• Task goal: Output the material below in full, exactly as it is.

• Supplied data:
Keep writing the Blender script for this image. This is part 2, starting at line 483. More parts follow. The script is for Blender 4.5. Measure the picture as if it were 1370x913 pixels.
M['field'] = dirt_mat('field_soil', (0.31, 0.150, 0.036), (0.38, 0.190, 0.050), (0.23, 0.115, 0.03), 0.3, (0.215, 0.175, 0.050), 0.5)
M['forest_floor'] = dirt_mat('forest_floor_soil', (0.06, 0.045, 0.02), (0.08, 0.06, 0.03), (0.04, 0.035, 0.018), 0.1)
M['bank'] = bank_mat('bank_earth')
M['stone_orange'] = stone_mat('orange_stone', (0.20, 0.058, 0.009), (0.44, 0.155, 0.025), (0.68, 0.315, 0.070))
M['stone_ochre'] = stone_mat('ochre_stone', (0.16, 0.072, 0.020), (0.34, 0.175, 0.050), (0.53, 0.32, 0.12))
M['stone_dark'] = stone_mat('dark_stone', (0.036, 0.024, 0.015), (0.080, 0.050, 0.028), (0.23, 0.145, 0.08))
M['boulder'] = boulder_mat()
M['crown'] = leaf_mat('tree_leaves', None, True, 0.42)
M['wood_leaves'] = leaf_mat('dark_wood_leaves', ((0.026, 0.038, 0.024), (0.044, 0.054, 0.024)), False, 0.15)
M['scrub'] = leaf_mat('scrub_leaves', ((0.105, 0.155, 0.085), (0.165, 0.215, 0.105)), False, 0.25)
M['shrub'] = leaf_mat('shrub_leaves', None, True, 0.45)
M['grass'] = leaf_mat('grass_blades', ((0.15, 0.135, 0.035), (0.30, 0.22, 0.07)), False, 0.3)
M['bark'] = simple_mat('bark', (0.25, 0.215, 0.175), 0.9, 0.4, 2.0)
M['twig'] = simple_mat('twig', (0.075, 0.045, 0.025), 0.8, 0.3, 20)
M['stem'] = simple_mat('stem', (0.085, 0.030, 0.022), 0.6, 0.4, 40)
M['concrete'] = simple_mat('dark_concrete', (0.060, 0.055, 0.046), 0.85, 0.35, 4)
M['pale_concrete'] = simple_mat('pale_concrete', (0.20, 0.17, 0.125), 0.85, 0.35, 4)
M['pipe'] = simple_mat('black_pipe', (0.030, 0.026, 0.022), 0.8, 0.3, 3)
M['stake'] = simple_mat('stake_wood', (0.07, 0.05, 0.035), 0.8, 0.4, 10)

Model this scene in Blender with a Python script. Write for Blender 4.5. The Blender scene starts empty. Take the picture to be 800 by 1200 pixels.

• Problem solution:
Keep writing the Blender script for this image. This is part 2, starting at line 483. More parts follow. The script is for Blender 4.5. Measure the picture as if it were 1370x913 pixels.
M['field'] = dirt_mat('field_soil', (0.31, 0.150, 0.036), (0.38, 0.190, 0.050), (0.23, 0.115, 0.03), 0.3, (0.215, 0.175, 0.050), 0.5)
M['forest_floor'] = dirt_mat('forest_floor_soil', (0.06, 0.045, 0.02), (0.08, 0.06, 0.03), (0.04, 0.035, 0.018), 0.1)
M['bank'] = bank_mat('bank_earth')
M['stone_orange'] = stone_mat('orange_stone', (0.20, 0.058, 0.009), (0.44, 0.155, 0.025), (0.68, 0.315, 0.070))
M['stone_ochre'] = stone_mat('ochre_stone', (0.16, 0.072, 0.020), (0.34, 0.175, 0.050), (0.53, 0.32, 0.12))
M['stone_dark'] = stone_mat('dark_stone', (0.036, 0.024, 0.015), (0.080, 0.050, 0.028), (0.23, 0.145, 0.08))
M['boulder'] = boulder_mat()
M['crown'] = leaf_mat('tree_leaves', None, True, 0.42)
M['wood_leaves'] = leaf_mat('dark_wood_leaves', ((0.026, 0.038, 0.024), (0.044, 0.054, 0.024)), False, 0.15)
M['scrub'] = leaf_mat('scrub_leaves', ((0.105, 0.155, 0.085), (0.165, 0.215, 0.105)), False, 0.25)
M['shrub'] = leaf_mat('shrub_leaves', None, True, 0.45)
M['grass'] = leaf_mat('grass_blades', ((0.15, 0.135, 0.035), (0.30, 0.22, 0.07)), False, 0.3)
M['bark'] = simple_mat('bark', (0.25, 0.215, 0.175), 0.9, 0.4, 2.0)
M['twig'] = simple_mat('twig', (0.075, 0.045, 0.025), 0.8, 0.3, 20)
M['stem'] = simple_mat('stem', (0.085, 0.030, 0.022), 0.6, 0.4, 40)
M['concrete'] = simple_mat('dark_concrete', (0.060, 0.055, 0.046), 0.85, 0.35, 4)
M['pale_concrete'] = simple_mat('pale_concrete', (0.20, 0.17, 0.125), 0.85, 0.35, 4)
M['pipe'] = simple_mat('black_pipe', (0.030, 0.026, 0.022), 0.8, 0.3, 3)
M['stake'] = simple_mat('stake_wood', (0.07, 0.05, 0.035), 0.8, 0.4, 10)

Model this scene in Blender with a Python script. Write for Blender 4.5. The Blender scene starts empty. Take the picture to be 800 by 1200 pixels.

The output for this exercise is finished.